I wouldn't say that the poem "sheds light" on Araby, but there is certainly a connection there. Obviously, lets start with the title. Arab - Araby. The importance to this in both poems is to call to mind the culture of the East, of far away places, exotic places. The boy in the poem has imagined the carnival to be such a place, exotic and alluring. "The syllables of the word Araby were called to me through the silence in which my soul luxuriated and cast an Eastern enchantment over me."
Secondly, lets examine the mood of each. There is a wistful nostalgia and disappointment in both the poem and the story. Both speakers experience a loss.
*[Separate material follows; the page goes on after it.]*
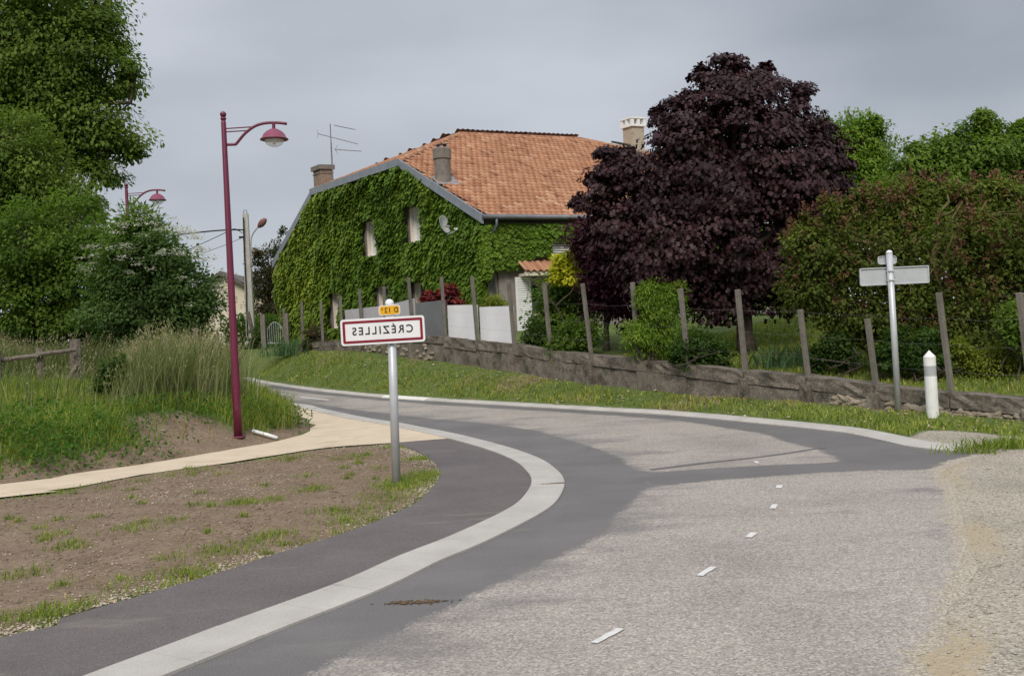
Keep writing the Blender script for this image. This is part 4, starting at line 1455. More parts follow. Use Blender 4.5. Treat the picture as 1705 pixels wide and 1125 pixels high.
for h_ in (.35, .75, 1.15):
    pts = []
    for i, t in enumerate(post_t):
        z = wall_top(t) + min(h_, .0 + h_)
        pts.append(fp(t, z, .075) + np.array([-.05 * h_, 0, 0]))
        if i < len(post_t) - 1:
            tm = (t + post_t[i + 1]) / 2
            pts.append(fp(tm, (wall_top(tm)) + h_ - .03, .075) + np.array([-.05 * h_, 0, 0]))
    obj('wire', MB().tube(pts, .0012, 4), M_ANT, fence)

# sheets fixed behind the fence
def panel(x0, x1, tl, tr_, bl, br, mat, label):
    t0, t1 = fence_t(x0), fence_t(x1)
    z = [fence_z(x0, tl)[1], fence_z(x1, tr_)[1], fence_z(x1, br)[1], fence_z(x0, bl)[1]]
    o0 = fp((t0 + t1) / 2, min(z[2], z[3]), -.1)
    ns_ = 10
    V = []
    for k in range(ns_ + 1):
        u = k / ns_
        t = t0 + (t1 - t0) * u
        for zz_ in (z[3] + (z[2] - z[3]) * u, z[0] + (z[1] - z[0]) * u):
            w_ = .012 * math.sin(u * 9) 
            V += [fp(t, zz_, -.085 + w_), fp(t, zz_, -.10 + w_)]
    F = []
    for k in range(ns_):
        a, b = 4 * k, 4 * k + 4
        F += [(a, b, b + 2, a + 2), (a + 1, a + 3, b + 3, b + 1), (a + 2, b + 2, b + 3, a + 3), (a, a + 1, b + 1, b)]
    F += [(0, 2, 3, 1), (4 * ns_, 4 * ns_ + 1, 4 * ns_ + 3, 4 * ns_ + 2)]
    o = obj('fence_sheet', MB().add(V, F), mat, None, loc=o0)
    tag(o, label, 'sheet', 'screening sheets behind the fence')
panel(573, 641, 516, 508, 558, 560, M_PANG, 'pale grey sheet behind the fence above the place-name sign, left one')
panel(642, 689, 508, 496, 560, 558, M_PANG, 'pale grey sheet behind the fence, between the yellow plate and dark sheet')
panel(691, 741, 504, 499, 559, 560, M_PAND, 'dark grey sheet behind the fence right of the place-name sign')
panel(743, 793, 508, 507, 561, 567, M_PANW, 'white sheet behind the fence beside the dark grey sheet')
panel(796, 853, 511, 509, 567, 573, M_PANW, 'white sheet behind the fence nearest the shutter')

# ------------------------------------------------------------------ street lamps
def street_lamp(base, hgt, label, k=1.0):
    base = np.asarray(base, float)
    r = thing('street_lamp', base, label, 'street lamp', 'burgundy street lamps')
    X = np.array([1.0, 0.06, 0])
    B = lambda x, z: base + X * x * k + UP * (z * k if z < 0 else z)
    obj('pole', MB().lathe([(.072, -.1), (.072, .9), (.066, 1.0), (.042, hgt - .16), (.036, hgt - .12)], base, 14), M_LAMP, r, smooth=True)
    obj('base_plate', MB().box(base + UP * .0, (.20, .20, .03)), M_LAMP, r, bevel=.006)
    obj('access_door', MB().box(base + np.array([.012, -.0715, .62]), (.062, .008, .34)), M_LAMP, r, bevel=.003)
    s = [(0.03, hgt - .12), (.05, hgt - .10), (.05, hgt - .08), (.03, hgt - .065)]
    ball = [(.052 * math.sin(math.pi * i / 8) + .002, hgt - .02 - .052 * math.cos(math.pi * i / 8)) for i in range(9)]
    obj('finial', MB().lathe(s, base, 12).lathe(ball, base, 14), M_LAMP, r, smooth=True)
    T = hgt
    path = [(0.03, T - .53), (.16, T - .53), (.19, T - .525), (.24, T - .47), (.32, T - .38), (.42, T - .295), (.54, T - .225), (.68, T - .19), (.82, T - .185), (.95, T - .195), (1.05, T - .215)]
    P = catmull(np.array([B(*p) for p in path]), .04)
    obj('arm', MB().tube(P, .025, 8), M_LAMP, r, smooth=True)
    obj('stay', MB().tube([B(.03, T - .26), B(.50, T - .245)], .011, 6), M_LAMP, r)
    obj('stay', MB().tube([B(.03, T - .315), B(.40, T - .305)], .011, 6), M_LAMP, r)
    hx = .83
    hc = B(hx, T - .19)
    obj('hanger', MB().lathe([(.028, -.12), (.028, 0)], hc, 10), M_LAMP, r)
    hood = obj('hood', MB().lathe([(.03, -.095), (.07, -.11), (.13, -.145), (.18, -.195), (.205, -.25), (.235, -.275), (.238, -.285), (.20, -.283), (.19, -.25), (.10, -.16), (.02, -.15)], hc, 26), M_LAMPH, r, smooth=True)
    bowl = [(.165 * math.cos(a), -.285 - .125 * math.sin(a)) for a in np.linspace(0, math.pi / 2 - .03, 9)]
    obj('bowl', MB().lathe(bowl, hc, 22), M_BOWL, hood, smooth=True)
    obj('bulb', MB().lathe([(.02, -.27), (.035, -.29), (.03, -.35), (.01, -.37)], hc, 10), M_PVC, hood, smooth=True)
    return r
b1 = ground_hit(397, 731)
lb = on_ground(*b1)
top1 = at(367, 189, lb[1])[2]
street_lamp(lb, top1 - lb[2] + .0, 'tall burgundy street lamp standing at the edge of the sand path')
p2 = at(210, 307, 27.4)
lb2 = on_ground(p2[0], 27.4)
street_lamp(lb2, p2[2] - lb2[2], 'burgundy street lamp half hidden behind the flowering bushes')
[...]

In the poem, it is the loss of a most beloved horse. The speaker says "Some other hand, less fond, must now thy corn and bread prepare,/The silky mane I braided once, must be another's care." The horse is described in such a way that it seems larger than life. The same is true of the girl in Araby. The boy idolizes her so much that he puts her on a sort of holy pedastal. He says, "Her image accompanied me even in places the most hostile to romance."
However, just as the speaker must give up the horse, the boy is forced to give up his illusions of both Araby the carnival and, through that, the illusion of the girl. As he sees the petty trinkets and flash of Araby, and listens to the gossipy girl at the booth, he burns with "with anguish and anger."